__AIM OF THE TASK__:
Write out the material exactly, without any of its pictures.

__RECORDED INFORMATION__:
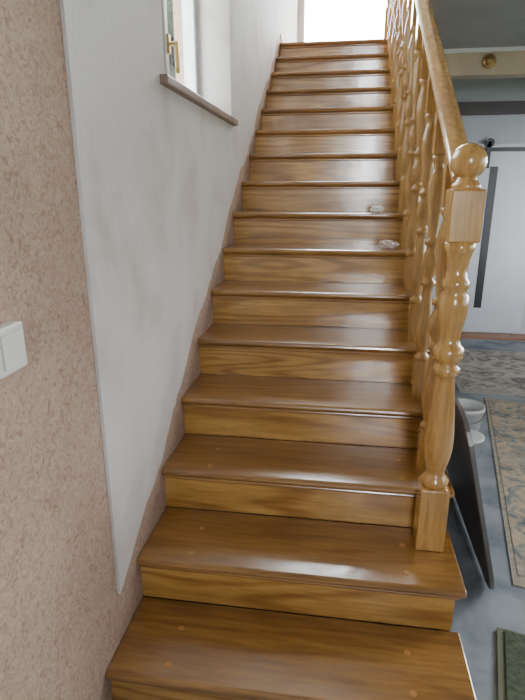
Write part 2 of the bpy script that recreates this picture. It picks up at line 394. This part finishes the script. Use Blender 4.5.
# ------------------------------------------------------------ leaning table top
lt=empty('leaning_table_top',(.655,1.80,0.008))
def rr(w,h,r,n=8):
    p=[]
    for cx,cy,a0 in ((w-r,r,-90),(w-r,h-r,0),(r,h-r,90),(r,r,180)):
        for k in range(n+1):
            a=math.radians(a0+90*k/n); p.append((cx+r*math.cos(a),cy+r*math.sin(a)))
    return p
def plate(name,pts,t0,t1,mat):
    bm=bmesh.new(); A=[bm.verts.new((t0,a,b)) for a,b in pts]; B=[bm.verts.new((t1,a,b)) for a,b in pts]; n=len(pts)
    for k in range(n): bm.faces.new((A[k],A[(k+1)%n],B[(k+1)%n],B[k]))
    bm.faces.new(A[::-1]); bm.faces.new(B); return obj_from_bm(name,bm,mat,lt)
plate('edge_band',rr(.95,.80,.13),0,.014,M_rim)
pp=[(a*.985+.007,b*.985+.006) for a,b in rr(.95,.80,.128)]
plate('laminate',pp,-.002,.016,M_board)
lt.rotation_euler=(0,-math.atan2(.19,.77),0)

# ------------------------------------------------------------ bucket and tub
bk=empty('plastic_bucket'); bx,by=.86,3.36
bm=bmesh.new(); add_lathe(bm,[(0,.085),(.004,.09),(.19,.108),(.192,.116),(.215,.116),(.215,.108),(.19,.104),(.012,.085),(.01,.001)],bx,by,0,36,False)
add_lathe(bm,[(0,.0005),(0,.085)],bx,by,0,36,False)
obj_from_bm('pail',bm,M_bucket,bk)
cu=bpy.data.curves.new('handle','CURVE'); cu.dimensions='3D'; cu.bevel_depth=.003; sp=cu.splines.new('POLY'); sp.points.add(16)
for k in range(17):
    a=math.pi*k/16; sp.points[k].co=(bx+.119*math.cos(a),by-.10*math.sin(a),.195-.07*math.sin(a),1)
ho=bpy.data.objects.new('handle',cu); ho.data.materials.append(M_rim); COL.objects.link(ho); ho.parent=bk
b2e=empty('paint_tub'); bm=bmesh.new(); add_lathe(bm,[(0,.075),(.11,.09),(.112,.097),(.125,.097),(.128,.085),(.13,.001)],.82,3.09,0,32)
obj_from_bm('tub',bm,M_bucket,b2e)

# ------------------------------------------------------------ litter on treads
def crumple(name,loc,s,mat,flat=.6):
    bm=bmesh.new(); bmesh.ops.create_icosphere(bm,subdivisions=3,radius=1)
    for v in bm.verts: v.co*=random.uniform(.55,1.1)
    for v in bm.verts: v.co=Vector((v.co.x*s[0],v.co.y*s[1],v.co.z*s[2]))
    mn=min(v.co.z for v in bm.verts)
    for v in bm.verts: v.co+=Vector(loc)-Vector((0,0,mn))
    return obj_from_bm(name,bm,mat)
crumple('crumpled_paper',(.195,Yn(8)+.06,Z(8)),(.042,.03,.024),M_paper)
crumple('plastic_wrapper',(.25,Yn(7)+.09,Z(7)),(.062,.05,.026),M_film)

# ------------------------------------------------------------ outside
box('ground',(-40,-40,-.4),(40,40,-.13),M_ground)
tr=empty('garden_tree'); TX,TYY=-4.3,13.6
bm=bmesh.new(); add_lathe(bm,[(0,.2),(2.5,.14),(6,.08)],TX,TYY,-.13,14); obj_from_bm('trunk',bm,M_bark,tr)
bm=bmesh.new()
for k in range(30):
    c=Vector((TX+random.uniform(-1.2,1.2),TYY+random.uniform(-1.6,1.6),4.6+random.uniform(-1.4,1.0)))
    r=bmesh.ops.create_icosphere(bm,subdivisions=2,radius=random.uniform(.4,.7))
    for v in r['verts']: v.co=c+v.co*random.uniform(.85,1.15)
obj_from_bm('crown',bm,M_leaf,tr)

# ------------------------------------------------------------ light: sky brighter ahead and behind the stairs
w=bpy.data.worlds.new('World'); scn.world=w; w.use_nodes=True
nt=w.node_tree; bg=nt.nodes['Background']; bg.inputs[0].default_value=(.94,.955,1,1)
tc=N(nt,'ShaderNodeTexCoord'); sx=N(nt,'ShaderNodeSeparateXYZ'); nt.links.new(tc.outputs['Generated'],sx.inputs[0])
mr=N(nt,'ShaderNodeMapRange'); mr.inputs['From Min'].default_value=.1; mr.inputs['From Max'].default_value=.95
mr.inputs['To Min'].default_value=3.6; mr.inputs['To Max'].default_value=44
mr2=N(nt,'ShaderNodeMapRange'); mr2.inputs['From Min'].default_value=-.75; mr2.inputs['From Max'].default_value=-.93
mr2.inputs['To Min'].default_value=3.6; mr2.inputs['To Max'].default_value=58
mxm=N(nt,'ShaderNodeMath',operation='MAXIMUM')
nt.links.new(sx.outputs['Y'],mr.inputs['Value']); nt.links.new(sx.outputs['Y'],mr2.inputs['Value'])
nt.links.new(mr.outputs[0],mxm.inputs[0]); nt.links.new(mr2.outputs[0],mxm.inputs[1]); nt.links.new(mxm.outputs[0],bg.inputs[1])
def area(name,loc,rot,sx,sy,power=None,col=(1,1,1),portal=False):
    l=bpy.data.lights.new(name,'AREA'); l.shape='RECTANGLE'; l.size=sx; l.size_y=sy; l.color=col
    if portal: l.cycles.is_portal=True
    else: l.energy=power
    o=bpy.data.objects.new(name,l); o.location=loc; o.rotation_euler=rot; COL.objects.link(o); return o
h=math.pi/2
area('sky_portal_stair_window',(-.96,(WY0+WY1)/2,(WZ0+WZ1)/2),(0,-h,0),1.2,1.15,portal=True)
area('sky_portal_balcony',((GX0+GX1)/2,YB+.22,LZ+1.12),(-h,0,0),2.8,2.25,portal=True)
area('sky_portal_rear',((RX0+RX1)/2,YF-.22,(W3[2]+W3[3])/2),(h,0,0),.60,1.28,portal=True)
area('sky_portal_rear_upper',((RX0+RX1)/2,YF-.22,(W4[2]+W4[3])/2),(h,0,0),.60,1.6,portal=True)
area('sky_portal_right',(XRT+.22,2.45,1.6),(0,h,0),1.7,4.3,portal=True)

# ------------------------------------------------------------ camera
th=math.radians(17); ps=math.atan(.148)
c,s=math.cos(ps),math.sin(ps)
right=Vector((c,s,0)); fwd=Vector((-s*math.cos(th),c*math.cos(th),-math.sin(th))); up=right.cross(fwd)
cam=bpy.data.cameras.new('Camera'); co=bpy.data.objects.new('Camera',cam); COL.objects.link(co)
cam.sensor_fit='VERTICAL'; cam.sensor_height=36; cam.lens=27; cam.clip_start=.02
M=Matrix((right,up,-fwd)).transposed().to_4x4(); M.translation=Vector((0,0,1.571))
co.matrix_world=M
scn.camera=co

__WORKED ANSWER__:
Write part 2 of the bpy script that recreates this picture. It picks up at line 394. This part finishes the script. Use Blender 4.5.
# ------------------------------------------------------------ leaning table top
lt=empty('leaning_table_top',(.655,1.80,0.008))
def rr(w,h,r,n=8):
    p=[]
    for cx,cy,a0 in ((w-r,r,-90),(w-r,h-r,0),(r,h-r,90),(r,r,180)):
        for k in range(n+1):
            a=math.radians(a0+90*k/n); p.append((cx+r*math.cos(a),cy+r*math.sin(a)))
    return p
def plate(name,pts,t0,t1,mat):
    bm=bmesh.new(); A=[bm.verts.new((t0,a,b)) for a,b in pts]; B=[bm.verts.new((t1,a,b)) for a,b in pts]; n=len(pts)
    for k in range(n): bm.faces.new((A[k],A[(k+1)%n],B[(k+1)%n],B[k]))
    bm.faces.new(A[::-1]); bm.faces.new(B); return obj_from_bm(name,bm,mat,lt)
plate('edge_band',rr(.95,.80,.13),0,.014,M_rim)
pp=[(a*.985+.007,b*.985+.006) for a,b in rr(.95,.80,.128)]
plate('laminate',pp,-.002,.016,M_board)
lt.rotation_euler=(0,-math.atan2(.19,.77),0)

# ------------------------------------------------------------ bucket and tub
bk=empty('plastic_bucket'); bx,by=.86,3.36
bm=bmesh.new(); add_lathe(bm,[(0,.085),(.004,.09),(.19,.108),(.192,.116),(.215,.116),(.215,.108),(.19,.104),(.012,.085),(.01,.001)],bx,by,0,36,False)
add_lathe(bm,[(0,.0005),(0,.085)],bx,by,0,36,False)
obj_from_bm('pail',bm,M_bucket,bk)
cu=bpy.data.curves.new('handle','CURVE'); cu.dimensions='3D'; cu.bevel_depth=.003; sp=cu.splines.new('POLY'); sp.points.add(16)
for k in range(17):
    a=math.pi*k/16; sp.points[k].co=(bx+.119*math.cos(a),by-.10*math.sin(a),.195-.07*math.sin(a),1)
ho=bpy.data.objects.new('handle',cu); ho.data.materials.append(M_rim); COL.objects.link(ho); ho.parent=bk
b2e=empty('paint_tub'); bm=bmesh.new(); add_lathe(bm,[(0,.075),(.11,.09),(.112,.097),(.125,.097),(.128,.085),(.13,.001)],.82,3.09,0,32)
obj_from_bm('tub',bm,M_bucket,b2e)

# ------------------------------------------------------------ litter on treads
def crumple(name,loc,s,mat,flat=.6):
    bm=bmesh.new(); bmesh.ops.create_icosphere(bm,subdivisions=3,radius=1)
    for v in bm.verts: v.co*=random.uniform(.55,1.1)
    for v in bm.verts: v.co=Vector((v.co.x*s[0],v.co.y*s[1],v.co.z*s[2]))
    mn=min(v.co.z for v in bm.verts)
    for v in bm.verts: v.co+=Vector(loc)-Vector((0,0,mn))
    return obj_from_bm(name,bm,mat)
crumple('crumpled_paper',(.195,Yn(8)+.06,Z(8)),(.042,.03,.024),M_paper)
crumple('plastic_wrapper',(.25,Yn(7)+.09,Z(7)),(.062,.05,.026),M_film)

# ------------------------------------------------------------ outside
box('ground',(-40,-40,-.4),(40,40,-.13),M_ground)
tr=empty('garden_tree'); TX,TYY=-4.3,13.6
bm=bmesh.new(); add_lathe(bm,[(0,.2),(2.5,.14),(6,.08)],TX,TYY,-.13,14); obj_from_bm('trunk',bm,M_bark,tr)
bm=bmesh.new()
for k in range(30):
    c=Vector((TX+random.uniform(-1.2,1.2),TYY+random.uniform(-1.6,1.6),4.6+random.uniform(-1.4,1.0)))
    r=bmesh.ops.create_icosphere(bm,subdivisions=2,radius=random.uniform(.4,.7))
    for v in r['verts']: v.co=c+v.co*random.uniform(.85,1.15)
obj_from_bm('crown',bm,M_leaf,tr)

# ------------------------------------------------------------ light: sky brighter ahead and behind the stairs
w=bpy.data.worlds.new('World'); scn.world=w; w.use_nodes=True
nt=w.node_tree; bg=nt.nodes['Background']; bg.inputs[0].default_value=(.94,.955,1,1)
tc=N(nt,'ShaderNodeTexCoord'); sx=N(nt,'ShaderNodeSeparateXYZ'); nt.links.new(tc.outputs['Generated'],sx.inputs[0])
mr=N(nt,'ShaderNodeMapRange'); mr.inputs['From Min'].default_value=.1; mr.inputs['From Max'].default_value=.95
mr.inputs['To Min'].default_value=3.6; mr.inputs['To Max'].default_value=44
mr2=N(nt,'ShaderNodeMapRange'); mr2.inputs['From Min'].default_value=-.75; mr2.inputs['From Max'].default_value=-.93
mr2.inputs['To Min'].default_value=3.6; mr2.inputs['To Max'].default_value=58
mxm=N(nt,'ShaderNodeMath',operation='MAXIMUM')
nt.links.new(sx.outputs['Y'],mr.inputs['Value']); nt.links.new(sx.outputs['Y'],mr2.inputs['Value'])
nt.links.new(mr.outputs[0],mxm.inputs[0]); nt.links.new(mr2.outputs[0],mxm.inputs[1]); nt.links.new(mxm.outputs[0],bg.inputs[1])
def area(name,loc,rot,sx,sy,power=None,col=(1,1,1),portal=False):
    l=bpy.data.lights.new(name,'AREA'); l.shape='RECTANGLE'; l.size=sx; l.size_y=sy; l.color=col
    if portal: l.cycles.is_portal=True
    else: l.energy=power
    o=bpy.data.objects.new(name,l); o.location=loc; o.rotation_euler=rot; COL.objects.link(o); return o
h=math.pi/2
area('sky_portal_stair_window',(-.96,(WY0+WY1)/2,(WZ0+WZ1)/2),(0,-h,0),1.2,1.15,portal=True)
area('sky_portal_balcony',((GX0+GX1)/2,YB+.22,LZ+1.12),(-h,0,0),2.8,2.25,portal=True)
area('sky_portal_rear',((RX0+RX1)/2,YF-.22,(W3[2]+W3[3])/2),(h,0,0),.60,1.28,portal=True)
area('sky_portal_rear_upper',((RX0+RX1)/2,YF-.22,(W4[2]+W4[3])/2),(h,0,0),.60,1.6,portal=True)
area('sky_portal_right',(XRT+.22,2.45,1.6),(0,h,0),1.7,4.3,portal=True)

# ------------------------------------------------------------ camera
th=math.radians(17); ps=math.atan(.148)
c,s=math.cos(ps),math.sin(ps)
right=Vector((c,s,0)); fwd=Vector((-s*math.cos(th),c*math.cos(th),-math.sin(th))); up=right.cross(fwd)
cam=bpy.data.cameras.new('Camera'); co=bpy.data.objects.new('Camera',cam); COL.objects.link(co)
cam.sensor_fit='VERTICAL'; cam.sensor_height=36; cam.lens=27; cam.clip_start=.02
M=Matrix((right,up,-fwd)).transposed().to_4x4(); M.translation=Vector((0,0,1.571))
co.matrix_world=M
scn.camera=co